Today I know that the ideogram really differentiates between the same surname; I must say that there are several ideograms (kanjis) to write the same name. Searching among my relatives, they clarified this for me:
Ko = newborn babe, child, young of animals (with 7 brush strokes)
Queen = jewel, ball
With identical ideogram, it can be called Otama, Kotama and Kodama (my family).
However, they know me as Gu Kodama and the Kodama prefer the translation that sounds better, now I say it means new jewel! But among the Japanese descendants they say, and the Kodama san is the most popular in everyday life. Hence the value of its roots prevails.
It is also interesting to remember that married Japanese women do not mention their maiden surname; but families with daughters and no sons ask to marry a man who has brothers so that the groom can take on the bride’s surname and consequently the family name does not become extinct.
Nowadays in Brazil, babies have both parents’ surnames, but in Japan, the mother’s surname is forgotten. Japanese machismo is very strong, and that’s why when my youngest daughter got married she told me that she wasn’t thinking about changing her name, but I thought it would make her life easier if I included her surname, so she did, and her father-in-law was happy! In Brazilian bureaucratic terms, you have to change your name on all official documents, and for your passport, you have to prove that you changed your name and show them your birth certificate (father’s surname) and marriage certificate (husband’s surname), even if your passport to be renewed already had your married name!
The importance of a name is a source of pride for its bearer, so I believe that all Japanese people are literate. When a Japanese child is born and the name is chosen, it is not because of its sound, but because of the value that its spelling holds, so it can be said that the name is auspicious or of some importance. Japanese pride begins there, however, I came to understand after the birth of my daughters that they need to have a name that represents their ancestors, and the firstborn is called Yuri, because it comes from the purity of the lily, and the youngest is Marie, who reminds me of the love of Mary, the Virgin Mother, although many people Frenchify her name.
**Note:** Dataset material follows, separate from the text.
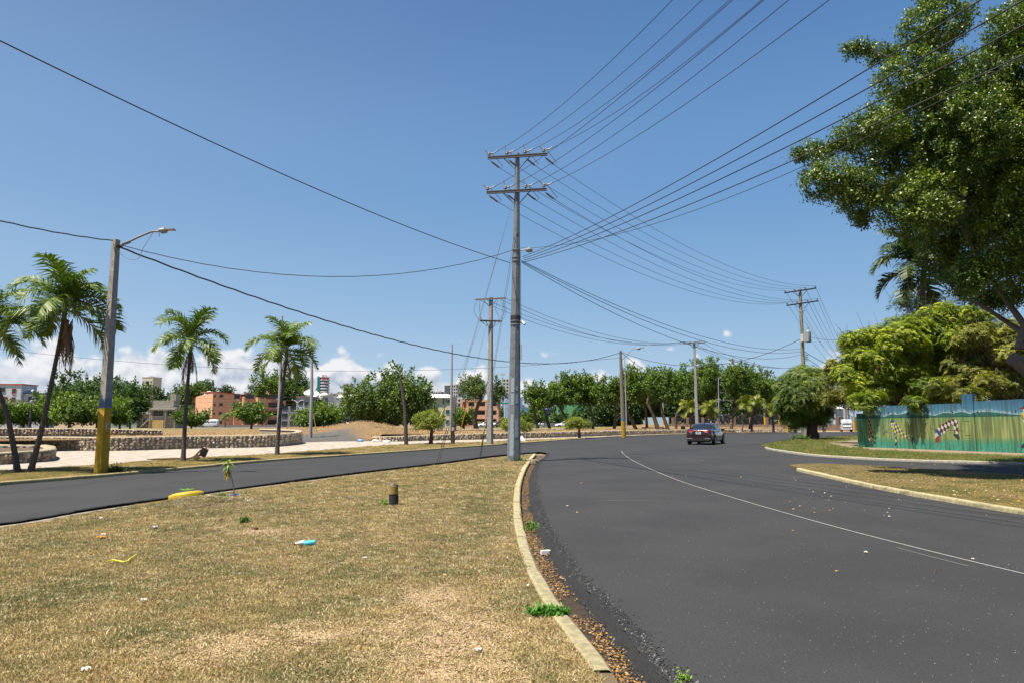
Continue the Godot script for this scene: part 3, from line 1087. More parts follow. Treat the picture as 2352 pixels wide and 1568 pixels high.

Wow, that’s complicated!
The important thing is that anyone can pronounce their names. My mother’s name was Asae, some people pronounced it Azae, so she named herself Ana. She was a very practical woman. You can even say Ana-san in Japanese!
There are many names like ours, however, each person is unique!
We never expected my daughters to have a grandchild. We really wanted one, but we knew it would have to happen at the right time in the couple’s lives. My husband and I had lost a stillborn child and we had many scars from that moment. When we had Yuri, we celebrated a lot and Marie’s arrival was also very much desired. It was not an “oversight.” We really wanted these children in our lives.
After understanding the value of a human being’s name, choosing a person’s name became a very careful act and I could no longer tolerate giving someone a “random” name, especially when it came to a long-awaited and loved child.
My daughter Yuri married a non-Japanese man from Bahia (who was born there because of her parents’ travels); he was the grandson of Brazilians and Italians. And my grandson Akira was born in São Paulo. His father understands, writes and speaks Japanese better than many Nisei. When he was introduced to our Japanese relatives, many made comments without realizing that he understood everything. Thank goodness they only spoke well of him! Time passed and they had a son: my grandson Akira! His parents chose Akira’s name and spelling, and the ideogram could not have been better.
The meaning of the name Akira is to be bright, and the letters that form his name represent the Sun on the left and the Moon on the right! I was happy that his father took into account his maternal grandparents’ origins, so we were flattered and grateful! The child grew up and I taught him a little of our traditions and habits, both in terms of meals and customs, and he was soon learning a little of the Japanese language and judo.
That’s when I thought about giving him a picture with the ideogram of his name and I looked for a Japanese printing company to give him a gift. The professionals gave me suggestions and I decided to choose the figure of a judoka who looked like him. Akira was very happy.
After some time, my daughter Marie told me about her pregnancy. I immediately thought of another painting. This time the name was Kei. My son-in-law Renato asked me to find the best ideogram and I went to consult a sensei from our kenjinkai. She suggested an old classic spelling whose meaning was powerful and the parents approved.
I then had a new painting made, but the image I wanted was still uncertain because he was yet to come. After many choices, we opted for a little samurai because we saw the “look” of the baby in the ultrasound.
And I would like to invite everyone to perpetuate this beautiful tradition that is unique to our descendants and in homage to our ancestors! After all, it is only with our culture that we define ourselves as Japanese!
Later, Yuuto was born, a strong and handsome baby, my sister’s grandson. Her son-in-law is of Portuguese descent, and since they chose the name whose Japanese meaning is gentle, I decided to give the family the same gift. Now they will never forget the ideogram they chose and its meaning.
If we do not carry on our legacy, who will? Will the Japanese pride that the kamikazes left us, the love for peace, simply fade away? And the story of will, perseverance, and debt of gratitude so Japanese (ON); in the same way that gives such appropriate meaning to the African BANZO or Brazilian SAUDADE!
Insisting and persisting in your family’s legacy is preserving the pride of BEING! With all this, I believe that in the beginning we have to love ourselves and respect our ancestors, then we will be able to respect each other as equals, pieces that fit together so that the world can be harmonious and we can all live in PEACE!